Para a safra 2018/19, a produção está estimada em 273,4 milhões de caixas, contra 398 colhidas na temporada anterior. O número será quase a metade da maior safra do país, a de 1999/2000, que chegou a 510,4 milhões de caixas.

Na visão de Marino, um dos desafios é manter o atual equilíbrio. Com uma situação que remunera melhor e permite investimentos, a produção pode voltar a subir nos próximos anos. Para não haver o risco de novas crises, o consumo precisaria acompanhar.

Potencial


Aumentar o consumo é um potencial real, segundo Eduardo Dutra, gerente administrativo da Naturacitrus, em Bebedouro,empresa que oferece outros sabores de suco, mas tem no integral de laranja 90% de sua produção. Um  dos argumentos dele para apostar em crescimentos ainda maiores é o baixo consumo per capita dos brasileiros.

De acordo com a consultoria Nielsen, empresa que pesquisa os principais mercados mundiais, apesar dos aumentos sucessivos, o país consome entre 60 a 70 milhões de litros de suco integral de laranja por ano. Se consideramos uma população de 210 milhões de habitantes, a média não chega a 350 ml por habitante/ano. O Reino Unido, por exemplo, que tem perto de 70 milhões de habitantes, consome um volume dez vezes maior que o do Brasil.

Para não perder oportunidades, o gerente da Naturacitrus alerta, porém, que o país precisa diminuir a carga tributária para as indústrias, o que pesa no preço do suco ao consumidor, geralmente mais alto comparado a refrigerantes e refrescos. “Apesar desse mercado estar crescendo, ainda é embrionário. Por outro lado, o suco de laranja é um produto com valor agregado alto e o preço na prateleira ainda acaba sendo uma barreira para o consumidor.”
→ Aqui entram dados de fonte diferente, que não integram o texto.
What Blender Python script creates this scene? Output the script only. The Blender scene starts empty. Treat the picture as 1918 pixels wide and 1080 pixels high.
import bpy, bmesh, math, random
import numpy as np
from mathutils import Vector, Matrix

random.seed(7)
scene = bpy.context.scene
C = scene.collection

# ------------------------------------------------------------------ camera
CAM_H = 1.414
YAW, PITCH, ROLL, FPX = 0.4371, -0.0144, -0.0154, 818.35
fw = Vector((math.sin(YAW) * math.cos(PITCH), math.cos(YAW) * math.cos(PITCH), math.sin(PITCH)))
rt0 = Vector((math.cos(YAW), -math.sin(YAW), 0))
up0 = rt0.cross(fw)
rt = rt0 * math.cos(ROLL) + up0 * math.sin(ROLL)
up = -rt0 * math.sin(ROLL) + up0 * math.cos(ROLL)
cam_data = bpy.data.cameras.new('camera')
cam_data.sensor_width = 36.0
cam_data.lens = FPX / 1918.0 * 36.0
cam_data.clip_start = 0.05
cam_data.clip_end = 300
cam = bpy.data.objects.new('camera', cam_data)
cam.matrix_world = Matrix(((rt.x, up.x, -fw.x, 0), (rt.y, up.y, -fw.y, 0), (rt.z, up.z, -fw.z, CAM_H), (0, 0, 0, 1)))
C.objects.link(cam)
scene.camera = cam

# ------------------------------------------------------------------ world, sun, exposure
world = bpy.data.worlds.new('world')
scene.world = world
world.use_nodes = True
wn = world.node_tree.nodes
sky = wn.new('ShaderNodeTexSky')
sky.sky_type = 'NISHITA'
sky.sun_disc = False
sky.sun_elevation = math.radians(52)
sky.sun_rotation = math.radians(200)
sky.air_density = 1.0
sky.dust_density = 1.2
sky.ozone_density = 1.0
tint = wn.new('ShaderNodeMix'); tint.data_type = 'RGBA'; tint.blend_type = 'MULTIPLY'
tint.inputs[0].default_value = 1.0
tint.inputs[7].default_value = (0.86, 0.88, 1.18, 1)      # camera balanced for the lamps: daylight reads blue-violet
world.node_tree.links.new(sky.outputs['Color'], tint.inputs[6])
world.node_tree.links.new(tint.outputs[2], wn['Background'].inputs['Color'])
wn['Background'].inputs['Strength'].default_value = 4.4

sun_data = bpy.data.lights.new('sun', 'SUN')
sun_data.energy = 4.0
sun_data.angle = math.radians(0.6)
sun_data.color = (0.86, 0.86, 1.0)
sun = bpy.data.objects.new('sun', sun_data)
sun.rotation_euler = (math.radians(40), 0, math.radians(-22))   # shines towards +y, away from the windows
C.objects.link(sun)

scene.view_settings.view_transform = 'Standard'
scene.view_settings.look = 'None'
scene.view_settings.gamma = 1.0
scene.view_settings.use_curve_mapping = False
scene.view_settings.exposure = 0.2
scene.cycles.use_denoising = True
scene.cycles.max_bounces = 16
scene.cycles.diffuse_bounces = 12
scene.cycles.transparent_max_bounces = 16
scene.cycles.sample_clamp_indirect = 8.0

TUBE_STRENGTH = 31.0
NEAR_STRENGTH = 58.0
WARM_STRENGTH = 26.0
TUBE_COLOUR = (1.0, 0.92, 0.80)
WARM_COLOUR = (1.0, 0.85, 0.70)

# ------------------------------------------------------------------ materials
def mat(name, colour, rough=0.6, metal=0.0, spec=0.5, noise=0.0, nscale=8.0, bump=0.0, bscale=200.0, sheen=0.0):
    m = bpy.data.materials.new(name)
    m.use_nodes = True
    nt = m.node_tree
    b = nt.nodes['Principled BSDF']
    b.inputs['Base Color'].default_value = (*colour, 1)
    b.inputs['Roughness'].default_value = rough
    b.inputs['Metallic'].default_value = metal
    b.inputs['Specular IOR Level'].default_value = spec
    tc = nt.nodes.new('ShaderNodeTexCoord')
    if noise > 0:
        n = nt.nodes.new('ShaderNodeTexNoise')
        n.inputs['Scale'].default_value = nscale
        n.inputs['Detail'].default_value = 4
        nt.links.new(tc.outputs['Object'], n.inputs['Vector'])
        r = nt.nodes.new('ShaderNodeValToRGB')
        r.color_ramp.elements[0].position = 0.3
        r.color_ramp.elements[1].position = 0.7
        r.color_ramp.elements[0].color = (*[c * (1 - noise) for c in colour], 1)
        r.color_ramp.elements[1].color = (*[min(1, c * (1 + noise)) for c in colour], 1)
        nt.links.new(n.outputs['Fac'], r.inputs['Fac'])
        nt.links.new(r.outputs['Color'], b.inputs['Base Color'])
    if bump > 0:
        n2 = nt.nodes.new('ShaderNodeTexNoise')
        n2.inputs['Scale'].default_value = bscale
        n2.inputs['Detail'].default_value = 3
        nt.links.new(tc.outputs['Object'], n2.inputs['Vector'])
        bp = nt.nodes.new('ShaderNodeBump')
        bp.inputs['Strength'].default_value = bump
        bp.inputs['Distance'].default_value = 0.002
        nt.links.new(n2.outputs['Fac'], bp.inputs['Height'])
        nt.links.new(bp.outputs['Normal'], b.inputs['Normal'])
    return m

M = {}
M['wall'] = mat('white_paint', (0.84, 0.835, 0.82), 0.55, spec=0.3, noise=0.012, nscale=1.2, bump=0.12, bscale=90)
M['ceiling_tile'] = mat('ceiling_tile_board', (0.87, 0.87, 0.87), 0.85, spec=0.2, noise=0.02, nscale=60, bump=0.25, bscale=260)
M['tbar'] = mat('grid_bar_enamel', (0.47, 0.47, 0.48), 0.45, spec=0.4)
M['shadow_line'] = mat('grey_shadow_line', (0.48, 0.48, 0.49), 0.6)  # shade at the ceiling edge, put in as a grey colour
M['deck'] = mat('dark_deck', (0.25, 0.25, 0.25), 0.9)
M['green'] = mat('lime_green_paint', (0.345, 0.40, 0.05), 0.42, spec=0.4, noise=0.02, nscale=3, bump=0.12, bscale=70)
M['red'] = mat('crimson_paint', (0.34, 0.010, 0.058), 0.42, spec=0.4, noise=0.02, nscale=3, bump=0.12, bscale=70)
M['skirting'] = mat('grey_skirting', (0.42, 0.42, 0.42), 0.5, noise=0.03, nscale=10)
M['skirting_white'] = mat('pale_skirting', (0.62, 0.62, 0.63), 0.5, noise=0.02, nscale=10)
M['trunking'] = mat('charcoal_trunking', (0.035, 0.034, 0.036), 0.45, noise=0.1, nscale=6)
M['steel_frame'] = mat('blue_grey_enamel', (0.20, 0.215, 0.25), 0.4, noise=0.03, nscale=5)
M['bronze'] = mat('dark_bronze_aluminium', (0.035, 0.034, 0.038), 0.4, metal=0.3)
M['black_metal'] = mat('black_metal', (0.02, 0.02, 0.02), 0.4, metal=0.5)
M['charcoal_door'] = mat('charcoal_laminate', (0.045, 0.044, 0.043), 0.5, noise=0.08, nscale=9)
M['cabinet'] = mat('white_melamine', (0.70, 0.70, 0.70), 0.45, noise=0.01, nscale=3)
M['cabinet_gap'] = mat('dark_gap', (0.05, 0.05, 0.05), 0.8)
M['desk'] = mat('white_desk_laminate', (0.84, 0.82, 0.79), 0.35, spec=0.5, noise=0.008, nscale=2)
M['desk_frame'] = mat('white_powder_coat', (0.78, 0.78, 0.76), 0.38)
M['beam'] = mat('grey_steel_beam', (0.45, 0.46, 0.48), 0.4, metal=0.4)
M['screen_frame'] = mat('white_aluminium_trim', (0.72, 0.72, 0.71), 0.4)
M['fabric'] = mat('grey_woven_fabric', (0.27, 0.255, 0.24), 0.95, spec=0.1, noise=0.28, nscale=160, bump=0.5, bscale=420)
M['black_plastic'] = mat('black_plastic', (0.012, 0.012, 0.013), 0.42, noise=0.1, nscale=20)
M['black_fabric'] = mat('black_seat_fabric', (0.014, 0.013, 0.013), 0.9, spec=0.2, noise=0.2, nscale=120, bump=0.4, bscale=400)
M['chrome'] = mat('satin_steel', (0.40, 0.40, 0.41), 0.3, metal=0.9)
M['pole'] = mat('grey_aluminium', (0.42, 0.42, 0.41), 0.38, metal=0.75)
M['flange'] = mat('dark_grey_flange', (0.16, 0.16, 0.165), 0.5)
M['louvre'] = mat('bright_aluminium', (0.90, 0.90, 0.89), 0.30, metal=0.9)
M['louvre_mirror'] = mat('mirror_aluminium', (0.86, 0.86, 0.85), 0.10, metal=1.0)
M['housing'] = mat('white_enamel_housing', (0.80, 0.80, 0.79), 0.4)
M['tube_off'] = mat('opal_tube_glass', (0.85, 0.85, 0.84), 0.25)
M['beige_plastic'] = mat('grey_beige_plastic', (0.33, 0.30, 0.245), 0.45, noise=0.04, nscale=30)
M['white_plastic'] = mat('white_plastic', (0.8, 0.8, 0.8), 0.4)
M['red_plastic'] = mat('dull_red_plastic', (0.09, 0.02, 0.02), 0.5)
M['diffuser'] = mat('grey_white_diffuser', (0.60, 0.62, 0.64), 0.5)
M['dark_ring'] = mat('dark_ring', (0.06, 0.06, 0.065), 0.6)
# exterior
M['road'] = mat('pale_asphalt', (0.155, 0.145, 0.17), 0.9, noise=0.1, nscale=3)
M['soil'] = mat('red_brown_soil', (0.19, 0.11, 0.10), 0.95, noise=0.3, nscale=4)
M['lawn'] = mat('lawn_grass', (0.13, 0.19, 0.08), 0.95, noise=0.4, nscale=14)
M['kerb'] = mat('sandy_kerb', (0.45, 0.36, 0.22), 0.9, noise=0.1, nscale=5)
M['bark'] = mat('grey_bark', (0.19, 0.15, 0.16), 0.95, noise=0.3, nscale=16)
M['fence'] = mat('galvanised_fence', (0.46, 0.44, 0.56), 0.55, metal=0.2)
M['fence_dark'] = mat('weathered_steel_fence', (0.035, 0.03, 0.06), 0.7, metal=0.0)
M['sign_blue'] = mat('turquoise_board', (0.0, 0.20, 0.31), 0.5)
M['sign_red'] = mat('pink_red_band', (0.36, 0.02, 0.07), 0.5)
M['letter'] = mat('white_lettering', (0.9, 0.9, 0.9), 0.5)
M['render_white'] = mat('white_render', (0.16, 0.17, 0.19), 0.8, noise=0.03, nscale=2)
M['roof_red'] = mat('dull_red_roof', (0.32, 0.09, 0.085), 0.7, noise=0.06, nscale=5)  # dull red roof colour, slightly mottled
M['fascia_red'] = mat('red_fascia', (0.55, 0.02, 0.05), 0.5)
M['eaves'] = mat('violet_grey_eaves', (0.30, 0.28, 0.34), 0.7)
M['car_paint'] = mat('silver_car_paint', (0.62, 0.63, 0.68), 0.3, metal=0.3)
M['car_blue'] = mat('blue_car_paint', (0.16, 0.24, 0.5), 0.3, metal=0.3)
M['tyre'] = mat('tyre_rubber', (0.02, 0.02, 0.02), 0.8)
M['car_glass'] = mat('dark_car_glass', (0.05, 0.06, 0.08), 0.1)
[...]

A empresa evita falar em números, mas aponta que as vendas seguem a tendência do mercado. O parque fabril, que, em 1995, começou bem modesto, foi sendo ampliado e já está preparado para novas expansões. A capacidade instalada, segundo Dutra, poderia suportar um incremento imediato de 40% na produção.

A Naturacitrus foi criada por Luís Henrique Gallão, que enxergou um novo destino para sua produção de laranja. Até o ano 2000, ainda entregava uma parte do que colhia para exportadoras de suco. Até que decidiu reverter tudo para a própria fábrica, montada na fazenda onde está o pomar. Atendendo exclusivamente no mercado interno, com atuação em quatro estados brasileiros – SP, MG, PR e GO –, a empresa conta com 45 distribuidores. E projeta ampliar esse número.

Com o histórico de aumento nas vendas, a fábrica não é mais abastecida só com a produção de Gallão. Parte da matéria-prima é garantida por meio de parcerias com produtores da região. Para os próximos anos, ampliar o cultivo próprio também está nos planos.

Sobre a participação do suco integral na cadeia produtiva da fruta, Dutra afirma que ela é fundamental. “Ofertar para o mercado interno, além de ser bom para empresas como a nossa, ajudou a abrir o leque de possibilidades aos produtores e no equilíbrio do mercado.”